───── Listing ─────

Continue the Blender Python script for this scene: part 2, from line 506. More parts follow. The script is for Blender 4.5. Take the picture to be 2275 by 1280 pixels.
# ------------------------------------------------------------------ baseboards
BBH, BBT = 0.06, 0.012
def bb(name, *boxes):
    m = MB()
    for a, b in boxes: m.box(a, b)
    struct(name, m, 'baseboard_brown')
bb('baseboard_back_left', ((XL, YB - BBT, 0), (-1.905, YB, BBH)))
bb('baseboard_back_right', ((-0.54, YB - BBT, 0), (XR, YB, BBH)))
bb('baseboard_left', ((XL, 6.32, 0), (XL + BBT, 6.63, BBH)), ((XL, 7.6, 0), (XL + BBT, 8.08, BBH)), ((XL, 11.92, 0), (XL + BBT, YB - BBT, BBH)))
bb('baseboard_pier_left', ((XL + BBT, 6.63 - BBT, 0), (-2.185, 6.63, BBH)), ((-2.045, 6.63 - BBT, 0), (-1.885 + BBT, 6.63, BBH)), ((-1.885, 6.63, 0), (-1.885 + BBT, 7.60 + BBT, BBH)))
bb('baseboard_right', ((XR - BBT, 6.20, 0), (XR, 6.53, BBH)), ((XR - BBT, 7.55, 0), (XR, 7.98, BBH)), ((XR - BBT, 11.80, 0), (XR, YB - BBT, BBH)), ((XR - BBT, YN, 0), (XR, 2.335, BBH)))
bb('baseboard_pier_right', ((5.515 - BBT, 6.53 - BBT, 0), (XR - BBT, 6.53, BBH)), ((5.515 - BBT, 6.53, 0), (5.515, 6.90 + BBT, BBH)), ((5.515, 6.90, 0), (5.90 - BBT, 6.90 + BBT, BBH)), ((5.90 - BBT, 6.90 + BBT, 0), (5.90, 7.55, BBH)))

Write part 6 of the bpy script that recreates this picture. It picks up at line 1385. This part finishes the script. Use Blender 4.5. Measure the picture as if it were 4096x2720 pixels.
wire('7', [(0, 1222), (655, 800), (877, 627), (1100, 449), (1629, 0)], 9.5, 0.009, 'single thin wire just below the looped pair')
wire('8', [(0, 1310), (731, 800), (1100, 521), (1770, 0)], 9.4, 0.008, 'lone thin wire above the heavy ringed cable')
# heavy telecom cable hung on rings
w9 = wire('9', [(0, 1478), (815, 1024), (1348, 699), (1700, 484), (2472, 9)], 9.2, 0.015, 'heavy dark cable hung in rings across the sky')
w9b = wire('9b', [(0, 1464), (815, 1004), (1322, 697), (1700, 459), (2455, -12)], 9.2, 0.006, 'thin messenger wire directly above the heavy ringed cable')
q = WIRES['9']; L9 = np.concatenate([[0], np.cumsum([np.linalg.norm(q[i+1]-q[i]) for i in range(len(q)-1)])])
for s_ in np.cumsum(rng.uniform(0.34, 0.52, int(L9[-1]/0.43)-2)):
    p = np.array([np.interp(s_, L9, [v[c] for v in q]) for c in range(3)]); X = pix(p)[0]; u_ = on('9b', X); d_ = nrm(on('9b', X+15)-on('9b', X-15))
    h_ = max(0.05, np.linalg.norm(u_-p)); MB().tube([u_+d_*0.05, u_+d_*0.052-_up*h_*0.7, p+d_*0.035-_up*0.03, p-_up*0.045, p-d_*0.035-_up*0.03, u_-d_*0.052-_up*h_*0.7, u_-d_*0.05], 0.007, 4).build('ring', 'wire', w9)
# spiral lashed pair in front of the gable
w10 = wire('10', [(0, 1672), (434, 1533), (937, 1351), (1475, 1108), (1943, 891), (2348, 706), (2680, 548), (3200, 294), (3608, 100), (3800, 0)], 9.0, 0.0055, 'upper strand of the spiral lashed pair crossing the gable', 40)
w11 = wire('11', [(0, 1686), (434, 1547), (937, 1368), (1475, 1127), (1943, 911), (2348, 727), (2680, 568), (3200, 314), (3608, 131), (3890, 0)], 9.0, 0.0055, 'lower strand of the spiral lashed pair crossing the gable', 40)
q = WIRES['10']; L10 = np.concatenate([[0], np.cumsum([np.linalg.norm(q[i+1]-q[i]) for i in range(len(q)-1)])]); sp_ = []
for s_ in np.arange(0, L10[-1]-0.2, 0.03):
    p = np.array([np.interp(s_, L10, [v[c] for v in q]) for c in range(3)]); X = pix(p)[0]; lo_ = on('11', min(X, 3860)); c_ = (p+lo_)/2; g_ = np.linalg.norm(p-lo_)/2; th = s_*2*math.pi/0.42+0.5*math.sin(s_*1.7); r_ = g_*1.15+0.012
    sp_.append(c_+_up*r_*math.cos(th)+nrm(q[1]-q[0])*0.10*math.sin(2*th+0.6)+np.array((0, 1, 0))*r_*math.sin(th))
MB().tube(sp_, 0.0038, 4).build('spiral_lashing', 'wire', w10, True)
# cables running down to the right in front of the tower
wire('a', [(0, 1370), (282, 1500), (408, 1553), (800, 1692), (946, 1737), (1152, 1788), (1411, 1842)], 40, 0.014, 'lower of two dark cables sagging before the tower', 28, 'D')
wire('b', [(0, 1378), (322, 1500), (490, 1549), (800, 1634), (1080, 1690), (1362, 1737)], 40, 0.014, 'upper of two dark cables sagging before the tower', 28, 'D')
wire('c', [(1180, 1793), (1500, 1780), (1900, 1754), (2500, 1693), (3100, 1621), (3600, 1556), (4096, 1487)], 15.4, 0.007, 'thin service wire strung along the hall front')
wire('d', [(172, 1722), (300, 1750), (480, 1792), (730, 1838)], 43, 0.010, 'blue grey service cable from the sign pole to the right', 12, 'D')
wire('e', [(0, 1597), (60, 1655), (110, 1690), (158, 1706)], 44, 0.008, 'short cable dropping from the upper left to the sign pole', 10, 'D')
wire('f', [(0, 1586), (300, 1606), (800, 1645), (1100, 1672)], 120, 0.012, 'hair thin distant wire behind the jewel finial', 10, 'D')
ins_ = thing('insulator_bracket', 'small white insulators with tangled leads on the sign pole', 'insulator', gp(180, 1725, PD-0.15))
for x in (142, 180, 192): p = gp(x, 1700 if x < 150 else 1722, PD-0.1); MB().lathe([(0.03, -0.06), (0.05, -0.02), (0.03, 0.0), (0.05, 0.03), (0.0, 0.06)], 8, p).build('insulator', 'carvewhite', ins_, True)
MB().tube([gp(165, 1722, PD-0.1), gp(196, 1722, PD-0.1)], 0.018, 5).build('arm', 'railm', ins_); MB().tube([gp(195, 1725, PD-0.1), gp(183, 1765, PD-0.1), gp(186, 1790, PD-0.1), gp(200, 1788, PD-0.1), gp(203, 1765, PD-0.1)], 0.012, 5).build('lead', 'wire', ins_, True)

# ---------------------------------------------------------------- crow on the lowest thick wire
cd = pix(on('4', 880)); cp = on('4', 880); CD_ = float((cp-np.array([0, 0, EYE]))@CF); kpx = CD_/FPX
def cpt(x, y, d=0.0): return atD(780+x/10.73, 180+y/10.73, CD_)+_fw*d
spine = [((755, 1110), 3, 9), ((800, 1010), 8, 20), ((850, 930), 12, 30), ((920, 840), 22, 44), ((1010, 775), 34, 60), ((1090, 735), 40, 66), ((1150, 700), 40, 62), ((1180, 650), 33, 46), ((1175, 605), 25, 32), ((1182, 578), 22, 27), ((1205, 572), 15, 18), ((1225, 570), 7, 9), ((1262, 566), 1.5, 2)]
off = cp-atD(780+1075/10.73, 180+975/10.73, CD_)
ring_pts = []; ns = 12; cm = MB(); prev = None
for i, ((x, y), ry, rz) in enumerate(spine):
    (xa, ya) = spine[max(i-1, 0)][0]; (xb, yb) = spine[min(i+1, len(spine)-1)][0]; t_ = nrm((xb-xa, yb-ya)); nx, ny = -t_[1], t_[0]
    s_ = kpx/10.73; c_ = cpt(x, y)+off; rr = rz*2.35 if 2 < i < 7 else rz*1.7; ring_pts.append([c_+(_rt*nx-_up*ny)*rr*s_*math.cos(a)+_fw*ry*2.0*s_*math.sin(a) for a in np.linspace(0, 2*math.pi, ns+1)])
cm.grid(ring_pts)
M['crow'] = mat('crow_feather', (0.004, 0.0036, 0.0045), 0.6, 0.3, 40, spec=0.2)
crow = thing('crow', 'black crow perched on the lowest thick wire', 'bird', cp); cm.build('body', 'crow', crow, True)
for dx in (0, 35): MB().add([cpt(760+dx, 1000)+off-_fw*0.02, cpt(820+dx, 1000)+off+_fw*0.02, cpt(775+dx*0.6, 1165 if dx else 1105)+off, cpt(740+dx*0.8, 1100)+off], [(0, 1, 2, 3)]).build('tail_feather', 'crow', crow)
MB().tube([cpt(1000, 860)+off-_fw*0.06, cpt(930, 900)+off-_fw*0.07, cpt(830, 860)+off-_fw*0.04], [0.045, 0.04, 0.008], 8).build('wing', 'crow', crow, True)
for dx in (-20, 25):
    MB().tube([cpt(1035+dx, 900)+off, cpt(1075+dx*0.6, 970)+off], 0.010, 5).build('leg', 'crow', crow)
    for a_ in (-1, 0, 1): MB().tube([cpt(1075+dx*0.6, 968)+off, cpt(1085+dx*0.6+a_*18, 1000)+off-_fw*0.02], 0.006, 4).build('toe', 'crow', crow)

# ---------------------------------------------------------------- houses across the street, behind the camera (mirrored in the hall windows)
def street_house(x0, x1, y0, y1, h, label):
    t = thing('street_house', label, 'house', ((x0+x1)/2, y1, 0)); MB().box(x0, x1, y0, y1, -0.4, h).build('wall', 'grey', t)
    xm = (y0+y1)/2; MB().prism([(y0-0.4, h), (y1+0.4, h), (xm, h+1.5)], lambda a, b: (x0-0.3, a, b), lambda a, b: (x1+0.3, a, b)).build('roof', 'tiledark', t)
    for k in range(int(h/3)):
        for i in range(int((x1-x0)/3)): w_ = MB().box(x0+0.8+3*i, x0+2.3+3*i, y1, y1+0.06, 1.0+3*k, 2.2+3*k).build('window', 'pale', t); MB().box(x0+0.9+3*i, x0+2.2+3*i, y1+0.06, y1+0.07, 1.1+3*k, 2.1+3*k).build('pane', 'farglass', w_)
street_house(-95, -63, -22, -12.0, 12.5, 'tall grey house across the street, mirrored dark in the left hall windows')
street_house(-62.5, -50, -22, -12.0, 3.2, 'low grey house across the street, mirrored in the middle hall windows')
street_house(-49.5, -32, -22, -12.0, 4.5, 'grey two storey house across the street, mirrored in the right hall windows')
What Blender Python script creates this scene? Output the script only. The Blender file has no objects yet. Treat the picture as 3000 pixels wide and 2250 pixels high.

─────

Task to complete:
Only the lines from the start of the data to the line holding "bb('baseboard_pier_right', ((5.515 - BBT, 6.53" are wanted; return them exactly, both ends included.

Complete answer:
Continue the Blender Python script for this scene: part 2, from line 506. More parts follow. The script is for Blender 4.5. Take the picture to be 2275 by 1280 pixels.
# ------------------------------------------------------------------ baseboards
BBH, BBT = 0.06, 0.012
def bb(name, *boxes):
    m = MB()
    for a, b in boxes: m.box(a, b)
    struct(name, m, 'baseboard_brown')
bb('baseboard_back_left', ((XL, YB - BBT, 0), (-1.905, YB, BBH)))
bb('baseboard_back_right', ((-0.54, YB - BBT, 0), (XR, YB, BBH)))
bb('baseboard_left', ((XL, 6.32, 0), (XL + BBT, 6.63, BBH)), ((XL, 7.6, 0), (XL + BBT, 8.08, BBH)), ((XL, 11.92, 0), (XL + BBT, YB - BBT, BBH)))
bb('baseboard_pier_left', ((XL + BBT, 6.63 - BBT, 0), (-2.185, 6.63, BBH)), ((-2.045, 6.63 - BBT, 0), (-1.885 + BBT, 6.63, BBH)), ((-1.885, 6.63, 0), (-1.885 + BBT, 7.60 + BBT, BBH)))
bb('baseboard_right', ((XR - BBT, 6.20, 0), (XR, 6.53, BBH)), ((XR - BBT, 7.55, 0), (XR, 7.98, BBH)), ((XR - BBT, 11.80, 0), (XR, YB - BBT, BBH)), ((XR - BBT, YN, 0), (XR, 2.335, BBH)))
bb('baseboard_pier_right', ((5.515 - BBT, 6.53 - BBT, 0), (XR - BBT, 6.53, BBH)), ((5.515 - BBT, 6.53, 0), (5.515, 6.90 + BBT, BBH)), ((5.515, 6.90, 0), (5.90 - BBT, 6.90 + BBT, BBH)), ((5.90 - BBT, 6.90 + BBT, 0), (5.90, 7.55, BBH)))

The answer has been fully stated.